-- start of Raw data --

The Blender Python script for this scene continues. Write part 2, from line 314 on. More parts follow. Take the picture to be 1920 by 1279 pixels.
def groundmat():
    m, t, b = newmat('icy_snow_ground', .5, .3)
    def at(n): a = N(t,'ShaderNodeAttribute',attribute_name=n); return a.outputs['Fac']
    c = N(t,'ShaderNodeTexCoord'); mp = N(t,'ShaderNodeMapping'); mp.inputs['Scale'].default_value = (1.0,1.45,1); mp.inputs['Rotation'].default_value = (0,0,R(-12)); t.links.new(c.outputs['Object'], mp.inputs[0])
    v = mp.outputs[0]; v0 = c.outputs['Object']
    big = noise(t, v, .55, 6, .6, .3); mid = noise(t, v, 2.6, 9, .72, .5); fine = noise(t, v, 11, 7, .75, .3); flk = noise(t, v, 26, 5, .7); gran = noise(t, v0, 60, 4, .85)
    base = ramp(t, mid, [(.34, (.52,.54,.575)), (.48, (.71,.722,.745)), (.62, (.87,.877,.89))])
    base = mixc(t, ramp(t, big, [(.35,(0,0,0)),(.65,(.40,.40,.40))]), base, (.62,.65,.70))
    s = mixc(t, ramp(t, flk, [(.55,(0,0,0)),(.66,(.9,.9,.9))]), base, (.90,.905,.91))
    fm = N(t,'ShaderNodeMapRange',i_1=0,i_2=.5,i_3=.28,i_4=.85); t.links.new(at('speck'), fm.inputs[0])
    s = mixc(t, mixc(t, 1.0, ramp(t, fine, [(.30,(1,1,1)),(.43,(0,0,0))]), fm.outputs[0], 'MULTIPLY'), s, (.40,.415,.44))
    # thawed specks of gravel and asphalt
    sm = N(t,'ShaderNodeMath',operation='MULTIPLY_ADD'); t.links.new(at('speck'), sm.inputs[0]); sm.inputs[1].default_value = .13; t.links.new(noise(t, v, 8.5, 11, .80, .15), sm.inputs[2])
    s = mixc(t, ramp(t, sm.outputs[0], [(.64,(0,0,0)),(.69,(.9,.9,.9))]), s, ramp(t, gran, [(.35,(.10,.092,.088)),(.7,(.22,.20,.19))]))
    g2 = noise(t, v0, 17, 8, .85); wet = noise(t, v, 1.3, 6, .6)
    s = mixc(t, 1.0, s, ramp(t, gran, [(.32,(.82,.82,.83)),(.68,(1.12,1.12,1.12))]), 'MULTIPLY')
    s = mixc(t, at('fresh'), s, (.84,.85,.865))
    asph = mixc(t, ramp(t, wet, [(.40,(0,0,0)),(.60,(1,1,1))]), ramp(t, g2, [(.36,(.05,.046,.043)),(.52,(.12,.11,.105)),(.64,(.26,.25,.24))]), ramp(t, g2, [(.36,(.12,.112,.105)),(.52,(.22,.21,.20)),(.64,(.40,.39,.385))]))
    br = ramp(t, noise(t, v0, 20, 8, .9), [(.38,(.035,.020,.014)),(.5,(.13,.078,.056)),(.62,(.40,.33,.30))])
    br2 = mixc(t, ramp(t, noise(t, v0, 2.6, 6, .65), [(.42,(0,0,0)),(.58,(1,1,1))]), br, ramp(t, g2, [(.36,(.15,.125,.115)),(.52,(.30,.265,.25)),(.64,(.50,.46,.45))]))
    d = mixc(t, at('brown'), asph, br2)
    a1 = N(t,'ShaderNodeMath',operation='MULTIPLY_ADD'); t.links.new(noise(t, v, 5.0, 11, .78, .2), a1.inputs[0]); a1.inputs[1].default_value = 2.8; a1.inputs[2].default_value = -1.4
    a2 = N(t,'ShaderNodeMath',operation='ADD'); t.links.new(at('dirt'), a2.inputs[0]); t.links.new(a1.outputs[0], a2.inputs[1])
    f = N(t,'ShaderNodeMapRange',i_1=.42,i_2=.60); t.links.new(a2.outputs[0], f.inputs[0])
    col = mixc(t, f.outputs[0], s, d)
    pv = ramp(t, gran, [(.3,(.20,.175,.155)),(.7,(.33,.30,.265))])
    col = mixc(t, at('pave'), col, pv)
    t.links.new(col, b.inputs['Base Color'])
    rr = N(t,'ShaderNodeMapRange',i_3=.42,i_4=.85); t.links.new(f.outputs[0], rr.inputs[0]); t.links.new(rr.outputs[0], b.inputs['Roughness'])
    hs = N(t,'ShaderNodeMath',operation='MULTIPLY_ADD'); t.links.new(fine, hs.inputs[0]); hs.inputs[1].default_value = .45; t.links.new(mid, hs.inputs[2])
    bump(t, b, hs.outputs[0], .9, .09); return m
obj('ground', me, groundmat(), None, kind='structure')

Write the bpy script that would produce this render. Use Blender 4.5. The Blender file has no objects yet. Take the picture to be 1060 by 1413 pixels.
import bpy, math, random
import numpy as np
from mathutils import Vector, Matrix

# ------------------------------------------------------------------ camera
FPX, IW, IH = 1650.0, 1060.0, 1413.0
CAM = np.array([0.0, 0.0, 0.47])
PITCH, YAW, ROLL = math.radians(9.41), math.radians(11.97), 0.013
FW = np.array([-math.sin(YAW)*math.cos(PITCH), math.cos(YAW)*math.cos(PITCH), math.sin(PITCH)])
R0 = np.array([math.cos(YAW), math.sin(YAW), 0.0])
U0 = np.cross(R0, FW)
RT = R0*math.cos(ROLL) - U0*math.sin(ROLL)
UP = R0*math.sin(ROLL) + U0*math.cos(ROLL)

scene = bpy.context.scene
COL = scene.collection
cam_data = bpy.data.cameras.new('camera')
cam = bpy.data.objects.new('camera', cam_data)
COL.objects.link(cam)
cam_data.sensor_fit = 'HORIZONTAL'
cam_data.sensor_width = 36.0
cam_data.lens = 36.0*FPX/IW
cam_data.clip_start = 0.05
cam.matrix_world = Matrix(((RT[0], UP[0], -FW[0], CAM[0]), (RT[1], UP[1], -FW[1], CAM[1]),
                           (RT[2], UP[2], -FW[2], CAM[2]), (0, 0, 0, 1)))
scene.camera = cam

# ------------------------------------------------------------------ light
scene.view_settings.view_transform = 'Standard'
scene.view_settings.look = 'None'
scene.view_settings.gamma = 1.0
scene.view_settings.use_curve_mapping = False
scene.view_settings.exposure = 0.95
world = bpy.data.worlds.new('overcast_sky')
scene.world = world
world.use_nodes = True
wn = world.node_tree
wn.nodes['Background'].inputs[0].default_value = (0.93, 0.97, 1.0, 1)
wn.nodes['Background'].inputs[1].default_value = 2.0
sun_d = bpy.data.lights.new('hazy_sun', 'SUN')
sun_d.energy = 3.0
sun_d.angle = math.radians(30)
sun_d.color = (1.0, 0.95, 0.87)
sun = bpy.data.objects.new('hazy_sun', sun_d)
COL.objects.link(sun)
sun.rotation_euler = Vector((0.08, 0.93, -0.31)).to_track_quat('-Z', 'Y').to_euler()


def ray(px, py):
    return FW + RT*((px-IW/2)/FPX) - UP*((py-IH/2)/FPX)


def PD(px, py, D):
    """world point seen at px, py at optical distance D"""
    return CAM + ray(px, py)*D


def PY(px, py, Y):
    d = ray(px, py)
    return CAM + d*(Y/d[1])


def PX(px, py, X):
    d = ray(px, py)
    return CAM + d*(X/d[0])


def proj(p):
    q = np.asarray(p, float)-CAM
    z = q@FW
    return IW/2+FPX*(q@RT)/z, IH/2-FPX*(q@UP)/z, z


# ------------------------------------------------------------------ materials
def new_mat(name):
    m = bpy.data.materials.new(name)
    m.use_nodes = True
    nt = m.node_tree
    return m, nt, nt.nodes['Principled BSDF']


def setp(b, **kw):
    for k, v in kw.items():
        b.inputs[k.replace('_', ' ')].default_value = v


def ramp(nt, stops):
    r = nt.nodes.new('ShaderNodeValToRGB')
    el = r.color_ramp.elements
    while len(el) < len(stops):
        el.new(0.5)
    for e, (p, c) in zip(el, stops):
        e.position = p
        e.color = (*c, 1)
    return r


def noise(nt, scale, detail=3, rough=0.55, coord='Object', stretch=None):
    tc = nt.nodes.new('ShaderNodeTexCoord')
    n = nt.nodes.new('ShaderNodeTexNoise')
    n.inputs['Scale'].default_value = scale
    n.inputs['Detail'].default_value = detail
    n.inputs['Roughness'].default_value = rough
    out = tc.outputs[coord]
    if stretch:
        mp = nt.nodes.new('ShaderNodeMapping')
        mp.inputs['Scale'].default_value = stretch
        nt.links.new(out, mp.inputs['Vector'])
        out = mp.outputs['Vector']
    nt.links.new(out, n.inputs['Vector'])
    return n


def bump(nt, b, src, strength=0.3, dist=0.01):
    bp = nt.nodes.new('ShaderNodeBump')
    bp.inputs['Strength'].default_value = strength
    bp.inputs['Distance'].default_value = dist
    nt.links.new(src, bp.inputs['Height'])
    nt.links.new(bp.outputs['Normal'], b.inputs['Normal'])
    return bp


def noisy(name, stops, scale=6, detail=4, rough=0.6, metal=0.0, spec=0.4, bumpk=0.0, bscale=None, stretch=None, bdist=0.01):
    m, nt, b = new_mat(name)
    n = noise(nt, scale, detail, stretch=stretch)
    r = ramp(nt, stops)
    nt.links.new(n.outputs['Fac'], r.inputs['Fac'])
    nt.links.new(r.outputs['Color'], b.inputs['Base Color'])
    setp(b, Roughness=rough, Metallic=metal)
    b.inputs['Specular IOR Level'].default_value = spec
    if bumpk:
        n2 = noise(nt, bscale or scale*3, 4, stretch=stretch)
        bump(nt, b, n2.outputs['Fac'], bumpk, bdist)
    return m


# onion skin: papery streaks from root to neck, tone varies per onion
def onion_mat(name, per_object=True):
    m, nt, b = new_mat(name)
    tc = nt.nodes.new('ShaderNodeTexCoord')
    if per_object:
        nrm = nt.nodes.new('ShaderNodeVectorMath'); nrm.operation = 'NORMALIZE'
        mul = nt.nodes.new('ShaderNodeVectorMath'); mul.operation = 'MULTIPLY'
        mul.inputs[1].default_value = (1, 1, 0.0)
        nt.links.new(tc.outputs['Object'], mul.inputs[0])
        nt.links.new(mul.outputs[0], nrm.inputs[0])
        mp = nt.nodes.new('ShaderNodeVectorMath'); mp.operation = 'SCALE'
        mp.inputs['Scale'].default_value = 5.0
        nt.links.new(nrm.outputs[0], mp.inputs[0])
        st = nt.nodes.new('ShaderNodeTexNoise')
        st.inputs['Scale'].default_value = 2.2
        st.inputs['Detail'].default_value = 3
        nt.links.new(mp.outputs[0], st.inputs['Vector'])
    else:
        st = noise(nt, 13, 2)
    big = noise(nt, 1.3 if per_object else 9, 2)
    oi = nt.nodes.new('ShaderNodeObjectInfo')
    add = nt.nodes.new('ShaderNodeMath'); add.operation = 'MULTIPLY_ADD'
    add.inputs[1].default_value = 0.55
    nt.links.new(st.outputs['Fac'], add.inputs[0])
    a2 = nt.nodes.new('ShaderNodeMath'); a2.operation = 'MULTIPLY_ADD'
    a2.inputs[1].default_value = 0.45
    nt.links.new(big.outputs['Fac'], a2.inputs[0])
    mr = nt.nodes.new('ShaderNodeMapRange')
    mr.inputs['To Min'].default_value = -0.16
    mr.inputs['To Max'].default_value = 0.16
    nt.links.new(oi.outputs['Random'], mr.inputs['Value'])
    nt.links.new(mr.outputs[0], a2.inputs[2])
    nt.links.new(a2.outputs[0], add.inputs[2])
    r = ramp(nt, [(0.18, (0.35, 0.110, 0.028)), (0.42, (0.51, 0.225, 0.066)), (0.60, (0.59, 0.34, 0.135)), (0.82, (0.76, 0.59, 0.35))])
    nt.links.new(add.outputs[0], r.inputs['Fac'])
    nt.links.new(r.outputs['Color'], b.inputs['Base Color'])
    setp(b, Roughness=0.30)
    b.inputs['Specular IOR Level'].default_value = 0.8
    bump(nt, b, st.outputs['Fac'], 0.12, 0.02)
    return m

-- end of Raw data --

#### [What is expected]
Of the entries listed above, reproduce only the lines starting at the line containing "Write the bpy" and ending at the line containing "from mathutils import Vector, Matrix". Include both, exactly as they stand.

#### [Task result]
Write the bpy script that would produce this render. Use Blender 4.5. The Blender file has no objects yet. Take the picture to be 1060 by 1413 pixels.
import bpy, math, random
import numpy as np
from mathutils import Vector, Matrix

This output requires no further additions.